Themes of certainty and suspicion underpin writer/director John Patrick Shanley’s film, adapted from his own Tony award-winning stage play of the same name, set in a 1960s Catholic school.
In this hermetically sealed world of religion and rules, Sister Aloysius (Meryl Streep) rules with an iron fist.
Trouble erupts when painfully naive Sister James (Amy Adams) confides to her ferocious superior that Father Flynn (Philip Seymour Hoffman) has “taken an interest” in one of the boys, Donald Miller (Joseph Foster II).
When the head nun learns that Father Flynn spent time alone in the rectory with Donald, she draws unsavoury conclusions, despite protestations from Sister James.
Inviting Father Flynn into her office with Sister James as a witness, Aloysius confronts the man of God, determined to bully him into a confession of guilt.
Instead, he pleads innocence and sparks a silent war of wits between them.

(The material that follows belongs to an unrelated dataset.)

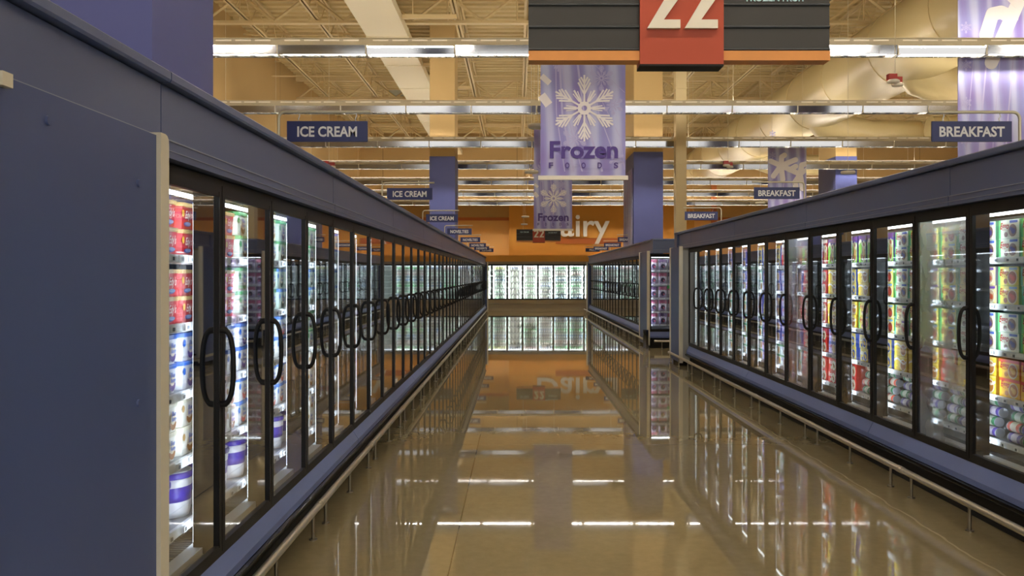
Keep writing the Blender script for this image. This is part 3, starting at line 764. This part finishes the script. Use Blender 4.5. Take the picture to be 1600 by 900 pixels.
# breakfast run, near island: door index counted from entrance end; door k spans d = -.53+.78k
plans = [
    [['rs'], ['pu'], ['gr'], ['bl'], ['rd']], [['ca', 'cb'], ['wc'], ['wb'], ['wa'], ['wa']],
    [['ca', 'cb', 'cc'], ['wc'], ['wa', 'wb', 'wa'], ['wc', 'wd'], ['wa', 'wa', 'wb']],        # d 5.6 wait index map below
]
stock = {  # (module, door): plan
    (1, 1): [['cb', 'cc'], ['wc'], ['wa'], ['wd', 'wa'], ['wa']],
    (1, 2): [['ca', 'cb', 'cc'], ['wc'], ['wa', 'wb'], ['wc', 'wd', 'wa'], ['wa', 'wa', 'wb']],
    (1, 3): [['ca', 'cc'], ['pw', 'rs'], ['wb', 'wa'], ['wd', 'wa'], ['wb', 'wa']],
    (1, 4): [['cc', 'ca'], ['pw'], ['wa', 'wd'], ['wd', 'wb'], ['wa', 'wb']],
    (2, 0): [['cb', 'cc'], ['bl'], ['wa'], ['wa', 'pw'], ['gr']],
    (2, 1): [['rs'], ['bl', 'pu'], ['pw'], ['bl', 'pw'], ['gr']],
    (2, 2): [['rs'], ['rs'], ['rd'], ['rs'], ['rd', 'gr']],
    (2, 3): [['en'], ['pu'], ['rs', 'pu'], ['pu'], ['rd']],
    (2, 4): [['en', 'pu'], ['pu'], ['pu', 'bl'], ['pu'], ['bl']],
    (3, 0): [['en'], ['en', 'gr'], ['pu'], ['en', 'pu'], ['bl', 'pu']],
    (3, 1): [['en'], ['en'], ['en'], ['pu'], ['pu']],
    (3, 2): [['en'], ['en'], ['en'], ['en'], ['pu', 'en']],
    (3, 3): [['en'], ['en'], ['en'], ['en'], ['en']],
    (3, 4): [['en'], ['en'], ['en'], ['en'], ['en']],
}
dn = 0
for (mi, di), plan in stock.items():
    y0 = (-.53, 3.37, 7.27, 11.17)[mi]
    fill((RIGHT_X, y0, 0), 0, di, .78, .045, plan, f'{ORD[dn]} breakfast door', 'breakfast')
    dn += 1
# ice cream run: rotated by 180, local door 4 of module 0 is the one beside the end panel
iplans = [
    [['pail'], ['ib'], ['ip'], ['ir'], ['ir']],
    [['pail'], ['ib'], ['ip'], ['ir'], ['ir']],
    [['pail'], ['is'], ['im', 'ip'], ['ig'], ['ig']],
    [['pail'], ['im', 'is'], ['is'], ['ig', 'im'], ['ig']],
    [['ib'], ['ib'], ['ig'], ['im'], ['ig']],
    [['ib'], ['ir', 'ib'], ['ib'], ['im'], ['im']],
    [['ip'], ['ir'], ['ib'], ['ib'], ['ig']],
    [['ip'], ['ib'], ['im'], ['ib'], ['ir']],
]
for k, plan in enumerate(iplans):
    mod = k//5; di = 4-k % 5
    fill((LEFT_X, 3.09+3.9*(mod+1), 0), PI, di, .78, 0, plan, f'{ORD[k]} ice cream door', 'ice cream')
# berry end case (rot 90: local y -> -x): only the shelves seen past the near run
M = Matrix.Translation(Vector((5.31, 18.86, 0))) @ Matrix.Rotation(PI/2, 4, 'Z')
for j in range(5):
    for c in range(5):
        key = 'ba' if (j*3+c) % 5 != 1 else 'bb'
        if j == 4: key = 'bb' if c else 'ba'
        y = 2.31-.13-c*.212
        pos = M @ Vector((.2, y, SHELVES[j]+.028))
        spawn(key, pos, PI/2, f"{PROTO[key]['words']}, {ORD[c]} from the blue corner panel on the {SHELF_WORD[j]} shelf", 'berry bags in the end case')
spawn('sc', M @ Vector((.15, 2.31-.52, SHELVES[3]-.08)), PI/2, 'small bright green sale card on the shelf edge of the berry end case', None)

# ------------------------------------------------------------------ dairy wall
dpitch = .776
DSH = [.36, .66, .96, 1.26, 1.56, 1.86]
x_first = (768.5-808)*42/1300
dproto = freezer_case(5, .11, 'dairy_cooler', False, dpitch, dairy_led_m, glass_dairy, [z for z in DSH], 1.2, mat('kick_tan', 'a89f90', .5), tall=False)
cols = []
dx = x_first-dpitch*6
for i in range(4):
    o = dproto if i == 0 else copy_tree(dproto)
    x_low = dx+i*5*dpitch; o.location = (x_low+5*dpitch, 42.0, 0); o.rotation_euler = (0, 0, PI/2)
    tag(o, f'bright glass door dairy cooler on the back wall, {ORD[i]} counted from the tan side wall', 'dairy cooler', 'dairy coolers on the back wall')
b = MB(); b.box(XL+.01, 18, 41.9, 43.38, 2.215, 2.34, mat('soffit_grey', '8a8378', .5)); b.box(XL+.01, 18, 41.95, 43.38, 2.34, 2.65, orange_deep)
tag(b.build('cooler_soffit'), 'orange soffit with grey lip above the dairy coolers', 'soffit')
def jug(c, lid, label=None):
    b = MB(); b.lathe([(.062, 0), (.07, .01), (.07, .13), (.06, .17), (.028, .215), (.02, .225)], P(c, .4), 12, (.075, 0)); b.lathe([(.022, .222), (.022, .245)], P(lid), 8, (.075, 0))
    if label: b.lathe([(.0712, .045), (.0712, .1)], P(label), 12, (.075, 0))
    return b
def bottle(c, lid, label):
    b = MB(); b.lathe([(.04, 0), (.044, .01), (.044, .15), (.03, .19), (.017, .215)], P(c, .4), 10, (.05, 0)); b.lathe([(.019, .212), (.019, .235)], P(lid), 8, (.05, 0)); b.lathe([(.045, .05), (.045, .12)], P(label), 10, (.05, 0))
    return b
proto('milk_jug', 'j1', jug('f4f6f2', 'f0f4f0'), 'white milk jug', 'milk jug', .158, .245, .15)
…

The situation spirals out of control when Sister Aloysius contacts Donald’s mother (Viola Davis) to tell her of the supposed facts.
Like Frost/Nixon, the film version of Doubt lacks the immediacy and some of the palpable tension of the stage version but Shanley’s adaptation of his own source material is still a riveting game of cat and mouse.
Streep devours the screen, eyes burning with indignation as the nun pursues her vendetta, engaging in some terrific verbal skirmishes with Hoffman’s besieged priest.
Adams provides the meek voice of reason while Davis is stunning in just 10 minutes of screen time, taking our breath away with her character’s reaction to the unfounded allegations of child abuse.
The balance of power shifts, our loyalties are torn and like Sister James, we try to remain unbiased in the eye of the storm.